The declarations of combating militancy and the crackdown against militants are yet to pass the test of sincerity. Not one head has rolled for past policies presently repudiated. Moreover, madrasas can be passed from one favoured group to another. Supporters can also defect from one banished group to a non-banished one.

The real test for the military regime comes in ridding the theocratic structure set in place since 1999 which permitted the flourishing of militias and militants at the expense of the political process and representative political leaders. The declarations of conversion from theocrat to moderate are cosmetic until the prerequisites of a democratic culture are met. The entire civil structure is groaning under the weight of military supervision.

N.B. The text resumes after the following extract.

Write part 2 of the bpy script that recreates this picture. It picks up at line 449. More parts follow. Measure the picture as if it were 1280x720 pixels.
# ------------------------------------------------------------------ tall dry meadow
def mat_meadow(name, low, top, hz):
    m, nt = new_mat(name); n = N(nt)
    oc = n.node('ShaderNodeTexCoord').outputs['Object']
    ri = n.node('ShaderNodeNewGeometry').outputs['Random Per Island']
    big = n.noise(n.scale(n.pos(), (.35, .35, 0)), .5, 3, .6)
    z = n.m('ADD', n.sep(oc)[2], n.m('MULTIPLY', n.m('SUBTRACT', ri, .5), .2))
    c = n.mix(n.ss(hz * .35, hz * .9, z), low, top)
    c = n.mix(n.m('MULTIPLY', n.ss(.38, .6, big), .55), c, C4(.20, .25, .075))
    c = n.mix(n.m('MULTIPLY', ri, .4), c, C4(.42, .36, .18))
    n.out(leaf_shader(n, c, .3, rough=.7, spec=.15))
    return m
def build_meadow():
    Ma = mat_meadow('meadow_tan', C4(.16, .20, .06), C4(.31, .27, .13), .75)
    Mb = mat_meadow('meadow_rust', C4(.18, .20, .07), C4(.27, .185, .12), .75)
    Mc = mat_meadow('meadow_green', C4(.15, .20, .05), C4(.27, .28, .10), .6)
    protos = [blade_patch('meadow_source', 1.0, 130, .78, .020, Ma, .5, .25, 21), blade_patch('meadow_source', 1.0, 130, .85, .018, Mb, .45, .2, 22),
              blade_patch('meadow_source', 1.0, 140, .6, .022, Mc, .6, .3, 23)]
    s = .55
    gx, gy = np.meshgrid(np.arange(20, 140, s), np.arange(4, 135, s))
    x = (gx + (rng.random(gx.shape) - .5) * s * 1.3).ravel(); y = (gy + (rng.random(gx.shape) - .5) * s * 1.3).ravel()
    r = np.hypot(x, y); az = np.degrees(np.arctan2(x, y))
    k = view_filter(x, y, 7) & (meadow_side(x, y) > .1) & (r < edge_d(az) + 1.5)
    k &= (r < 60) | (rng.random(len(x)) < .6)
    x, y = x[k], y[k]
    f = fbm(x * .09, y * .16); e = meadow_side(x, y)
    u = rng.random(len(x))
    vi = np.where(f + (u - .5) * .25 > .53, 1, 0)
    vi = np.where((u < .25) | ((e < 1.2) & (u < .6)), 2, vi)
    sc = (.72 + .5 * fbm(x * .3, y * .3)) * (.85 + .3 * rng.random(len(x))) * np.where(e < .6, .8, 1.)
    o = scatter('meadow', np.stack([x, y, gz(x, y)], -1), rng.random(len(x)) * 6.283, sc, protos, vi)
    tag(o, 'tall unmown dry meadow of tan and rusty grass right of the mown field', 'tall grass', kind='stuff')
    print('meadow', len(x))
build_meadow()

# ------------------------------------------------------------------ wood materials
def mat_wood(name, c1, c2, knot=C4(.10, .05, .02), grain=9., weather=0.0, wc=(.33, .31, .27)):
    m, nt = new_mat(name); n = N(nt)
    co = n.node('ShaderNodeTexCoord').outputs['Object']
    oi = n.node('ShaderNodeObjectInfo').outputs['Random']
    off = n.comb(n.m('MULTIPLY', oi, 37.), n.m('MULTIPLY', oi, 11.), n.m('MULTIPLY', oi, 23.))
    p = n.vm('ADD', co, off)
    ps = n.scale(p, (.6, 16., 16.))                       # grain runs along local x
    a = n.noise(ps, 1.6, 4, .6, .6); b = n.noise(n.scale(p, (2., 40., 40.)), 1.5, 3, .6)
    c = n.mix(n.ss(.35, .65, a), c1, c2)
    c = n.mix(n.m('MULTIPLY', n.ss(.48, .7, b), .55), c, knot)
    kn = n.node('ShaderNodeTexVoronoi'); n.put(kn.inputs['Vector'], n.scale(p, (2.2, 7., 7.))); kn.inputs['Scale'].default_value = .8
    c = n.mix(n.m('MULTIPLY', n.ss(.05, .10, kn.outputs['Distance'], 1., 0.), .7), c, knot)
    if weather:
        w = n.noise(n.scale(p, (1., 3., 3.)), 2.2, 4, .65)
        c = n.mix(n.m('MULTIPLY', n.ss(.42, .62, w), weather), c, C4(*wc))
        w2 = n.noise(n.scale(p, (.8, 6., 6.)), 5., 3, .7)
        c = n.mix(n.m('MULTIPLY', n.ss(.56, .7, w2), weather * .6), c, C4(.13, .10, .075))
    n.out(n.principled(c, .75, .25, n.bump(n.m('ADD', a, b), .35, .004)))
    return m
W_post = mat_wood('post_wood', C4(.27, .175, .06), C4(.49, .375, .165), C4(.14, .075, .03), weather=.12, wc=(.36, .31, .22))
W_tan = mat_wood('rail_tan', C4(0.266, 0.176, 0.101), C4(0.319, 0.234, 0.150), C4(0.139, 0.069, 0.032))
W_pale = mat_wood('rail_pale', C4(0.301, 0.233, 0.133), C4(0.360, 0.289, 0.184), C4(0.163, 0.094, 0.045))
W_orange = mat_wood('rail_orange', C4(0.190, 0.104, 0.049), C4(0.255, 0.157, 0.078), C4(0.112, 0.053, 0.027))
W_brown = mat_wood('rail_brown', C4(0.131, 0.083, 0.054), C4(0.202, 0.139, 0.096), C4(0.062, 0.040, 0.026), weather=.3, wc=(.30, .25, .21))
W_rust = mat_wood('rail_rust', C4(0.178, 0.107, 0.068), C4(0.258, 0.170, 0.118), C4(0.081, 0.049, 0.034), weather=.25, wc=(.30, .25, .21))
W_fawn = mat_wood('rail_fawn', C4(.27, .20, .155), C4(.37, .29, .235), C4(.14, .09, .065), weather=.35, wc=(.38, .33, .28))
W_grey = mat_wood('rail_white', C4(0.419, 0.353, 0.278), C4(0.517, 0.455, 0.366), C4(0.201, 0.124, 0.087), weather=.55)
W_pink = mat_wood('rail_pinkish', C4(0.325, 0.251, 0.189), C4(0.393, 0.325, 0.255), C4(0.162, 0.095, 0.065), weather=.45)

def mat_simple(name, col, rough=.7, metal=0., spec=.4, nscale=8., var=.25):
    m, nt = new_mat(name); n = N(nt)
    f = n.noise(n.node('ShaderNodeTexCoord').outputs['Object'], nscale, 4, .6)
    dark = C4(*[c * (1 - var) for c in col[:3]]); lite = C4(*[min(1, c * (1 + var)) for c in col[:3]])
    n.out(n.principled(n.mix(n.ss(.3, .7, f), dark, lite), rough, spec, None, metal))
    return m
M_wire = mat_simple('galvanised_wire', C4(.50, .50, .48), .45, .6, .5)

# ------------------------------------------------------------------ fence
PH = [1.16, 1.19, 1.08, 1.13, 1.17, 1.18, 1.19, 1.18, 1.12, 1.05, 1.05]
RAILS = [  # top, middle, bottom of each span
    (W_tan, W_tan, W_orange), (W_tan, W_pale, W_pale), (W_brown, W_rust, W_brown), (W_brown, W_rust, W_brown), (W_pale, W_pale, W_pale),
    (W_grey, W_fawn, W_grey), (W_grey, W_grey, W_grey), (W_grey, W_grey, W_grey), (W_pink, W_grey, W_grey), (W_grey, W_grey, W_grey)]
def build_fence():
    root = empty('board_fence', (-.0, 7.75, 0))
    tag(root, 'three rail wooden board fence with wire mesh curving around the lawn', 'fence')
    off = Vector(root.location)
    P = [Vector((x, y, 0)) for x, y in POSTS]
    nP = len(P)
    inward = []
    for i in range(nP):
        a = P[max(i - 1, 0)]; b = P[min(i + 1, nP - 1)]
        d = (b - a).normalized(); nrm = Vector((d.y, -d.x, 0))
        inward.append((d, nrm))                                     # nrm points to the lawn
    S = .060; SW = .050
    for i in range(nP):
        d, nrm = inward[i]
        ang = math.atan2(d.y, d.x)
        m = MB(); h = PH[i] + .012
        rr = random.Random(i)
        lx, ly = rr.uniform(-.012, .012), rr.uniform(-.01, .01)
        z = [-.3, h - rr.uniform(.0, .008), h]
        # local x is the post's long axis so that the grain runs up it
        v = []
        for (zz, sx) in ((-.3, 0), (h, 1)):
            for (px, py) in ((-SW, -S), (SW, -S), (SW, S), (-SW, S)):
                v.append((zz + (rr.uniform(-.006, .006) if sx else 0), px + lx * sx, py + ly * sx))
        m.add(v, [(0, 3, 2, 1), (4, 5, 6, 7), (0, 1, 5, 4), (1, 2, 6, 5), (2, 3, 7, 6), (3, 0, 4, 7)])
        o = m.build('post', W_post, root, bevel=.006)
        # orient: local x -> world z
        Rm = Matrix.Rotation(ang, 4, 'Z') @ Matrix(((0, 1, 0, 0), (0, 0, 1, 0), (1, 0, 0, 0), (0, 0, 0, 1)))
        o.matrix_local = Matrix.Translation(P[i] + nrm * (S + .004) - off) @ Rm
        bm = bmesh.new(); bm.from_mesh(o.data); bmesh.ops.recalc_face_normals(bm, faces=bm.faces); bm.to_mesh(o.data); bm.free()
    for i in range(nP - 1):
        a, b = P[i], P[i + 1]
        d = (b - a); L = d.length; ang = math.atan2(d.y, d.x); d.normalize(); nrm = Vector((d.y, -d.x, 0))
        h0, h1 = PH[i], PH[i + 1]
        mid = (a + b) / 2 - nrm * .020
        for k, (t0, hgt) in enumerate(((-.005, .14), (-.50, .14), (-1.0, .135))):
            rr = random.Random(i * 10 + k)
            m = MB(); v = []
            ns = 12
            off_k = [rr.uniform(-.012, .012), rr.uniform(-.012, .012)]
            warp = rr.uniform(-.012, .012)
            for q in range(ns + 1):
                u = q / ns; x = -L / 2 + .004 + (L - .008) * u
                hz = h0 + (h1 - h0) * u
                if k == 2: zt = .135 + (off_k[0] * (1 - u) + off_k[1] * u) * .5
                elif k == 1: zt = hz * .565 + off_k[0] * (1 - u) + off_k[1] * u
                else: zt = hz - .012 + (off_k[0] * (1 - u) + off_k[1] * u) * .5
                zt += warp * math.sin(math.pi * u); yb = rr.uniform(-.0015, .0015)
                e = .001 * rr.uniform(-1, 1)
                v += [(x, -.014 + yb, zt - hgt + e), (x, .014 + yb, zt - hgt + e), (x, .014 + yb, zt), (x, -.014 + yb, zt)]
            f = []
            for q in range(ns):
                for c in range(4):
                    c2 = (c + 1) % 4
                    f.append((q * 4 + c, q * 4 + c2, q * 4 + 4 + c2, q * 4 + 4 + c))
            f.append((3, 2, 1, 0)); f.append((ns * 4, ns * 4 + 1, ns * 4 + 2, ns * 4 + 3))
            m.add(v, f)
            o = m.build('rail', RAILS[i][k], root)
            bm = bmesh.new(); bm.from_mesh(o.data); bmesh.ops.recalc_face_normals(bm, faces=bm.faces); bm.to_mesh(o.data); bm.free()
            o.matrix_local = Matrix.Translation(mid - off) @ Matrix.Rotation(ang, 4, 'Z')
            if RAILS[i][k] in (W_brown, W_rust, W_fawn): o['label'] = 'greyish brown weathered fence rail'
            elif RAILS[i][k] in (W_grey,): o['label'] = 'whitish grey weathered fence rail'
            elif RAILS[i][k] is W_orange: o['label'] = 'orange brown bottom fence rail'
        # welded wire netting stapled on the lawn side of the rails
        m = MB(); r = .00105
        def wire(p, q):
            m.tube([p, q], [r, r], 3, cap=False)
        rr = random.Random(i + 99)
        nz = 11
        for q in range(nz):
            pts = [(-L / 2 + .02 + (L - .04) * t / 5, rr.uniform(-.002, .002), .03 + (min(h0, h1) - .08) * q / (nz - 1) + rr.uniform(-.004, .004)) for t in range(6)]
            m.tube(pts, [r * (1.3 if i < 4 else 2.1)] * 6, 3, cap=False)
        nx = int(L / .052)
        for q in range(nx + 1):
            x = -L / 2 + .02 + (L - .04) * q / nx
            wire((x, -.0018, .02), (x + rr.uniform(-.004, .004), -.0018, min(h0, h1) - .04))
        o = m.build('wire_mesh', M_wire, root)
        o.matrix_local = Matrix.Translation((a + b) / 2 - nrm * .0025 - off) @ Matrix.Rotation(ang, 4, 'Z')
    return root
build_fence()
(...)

The overt declarations by the Musharraf regime, irrespective of its covert intentions, mark the amazing victory of the ideas of the democratic forces. It is a watershed in the history of Pakistan when the policies of the establishment are publicly repudiated as wrong by the establishment itself. Those policies are non-sustainable in the new world climate of the 21st century.

During the Cold War, the Pakistani establishment patronised the religious parties. They promoted them in the world community as the anti-Soviet, anti-atheistic force to counter communism. The establishment supported the Muslim brotherhood with dictatorship while democrats were marginalised.

But from the ashes of the murder of democracy in 1977 with the hanging of Zulfikar Ali Bhutto rose the sun of democracy in 1988. Its rays brought forth the rebirth of the plant of freedom and free market. The democratic order born that year demonstrated that democracy and development go hand in hand. The high growths, high revenues, high investments achieved under democracy remained unmatched under ‘controlled democracy’ as well as outright dictatorship.

Moreover, the remarkable rise of the democratic polity coincided with the rise of women leaders in the Muslim world. This rise demonstrated that Muslim masses wanted to join the rest of the world community in overcoming prejudice and building a society where each individual could prosper on the basis of equality. The democratic period provided the comparatively most stable regional security environment.

It also proclaimed the birth of a philosophy that challenged the notion that stability could be based on the pillars of tyranny. The crackdown against militants in Afghanistan heralds the approach of a new era. That new era is now forcing itself on Islamabad, irrespective of whether the rulers are ready for it or not.

The parameters of the new era are built on the edifice and philosophy of democratic principles. Pakistan is the second largest Muslim country. Its democratisation impacts on the larger Muslim world where questions are being asked about solutions that can breed an environment conducive to a diverse world united by common goals.

Given the larger battle in the Muslim world, a military regime with generals bedecked in brass simply sends the wrong messages. The message of a military dictatorship is one the Muslim youth increasingly repudiate as the digital revolution shatters old patterns.

The democrats stoically faced the theocrats in upholding the banner of freedom and human rights during past decades. In its defiance, the democratic forces laid the culture that enables Pakistan today — should it will — to make a retreat from theocracy. That option was not open to Afghanistan when the Taliban crushed all rivals. Change there came through brute force.

Change in Pakistan can come through peaceful means if the Pakistani establishment sincerely abandons theocracy for democracy. It is still reluctant to do so. Such reluctance could suddenly evaporate as it did in the case of the Taliban embrace and the apparent theocratic retreat.

For Washington, London and New Delhi, active players in the present regional environment, negotiating with the elected representatives of the people builds a more enduring edifice of regional security. It brings people together on a common platform.